La escaleta y el calendario que me he autoimpuesto no me dejan tiempo para estas revisiones a las que soy tan aficionada. Tengo que cumplir con el plan en la medida de lo posible. Y eso me agobia. Muchísimo. Sé que lo que tengo ahora mismo es un desbarajuste de situaciones con poca coherencia que dan forma a una historia superficial, con personajes poco definidos y llena de puntos seguidos que deberían ser aparte, comas que cortan el discurso y, la verdad más cruda, hasta faltas de ortografía. 🤦♀️
¡No pasa nada! Es lo normal. El primer borrador es este caos. Como el esbozo de un dibujo, en el que el paisaje, a falta de perfilar y sombrear, es aún una masa poco precisa. Será durante las correcciones cuando la obra adquiera la entidad y el peso que necesita para ser creíble y llegar al nivel de calidad literaria que se le exige.

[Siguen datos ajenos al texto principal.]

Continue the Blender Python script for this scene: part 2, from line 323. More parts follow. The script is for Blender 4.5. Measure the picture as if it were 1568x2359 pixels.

Y, aún sabiendo esto... ¡me estoy comiendo por dentro! Ya he dicho que va contra mi naturaleza escribir sin pulir. En este momento, tengo poca fe en lo que estoy contando porque me cuesta ver más allá del bodrio que es ahora mismo. Se me hace difícil creer que podré hacer de ese nefasto borrador una obra literaria. Así que cada día lucho con mi deseo de pasar del plan y volver al inicio para intentar arreglar el desastre.
No prometo no hacerlo, pero sí que intentaré reprimirme con todas mis fuerzas. 😅
Dejando de lado esta ansia viva que me devora, mi conclusión es que la escaleta me resulta muy útil. Pese a la mala opinión que siempre he tenido de ella. Para mí que es una de las herramientas de escritura que voy a hacer mía. Me gusta lo mucho que me ayuda a tener una idea real de mi rendimiento.
Pues ya está, aquí acaba la chapa de hoy. Mil gracias por leerme ―y aguantarme― hasta el final.
Me despido por el momento. Ahora voy a asomarme un ratín a la ventana, a ver si me da el aire y recupero algo de cordura.
Me despido por el momento. Ahora voy a asomarme un ratín a la ventana, a ver si me da el aire y recupero algo de cordura.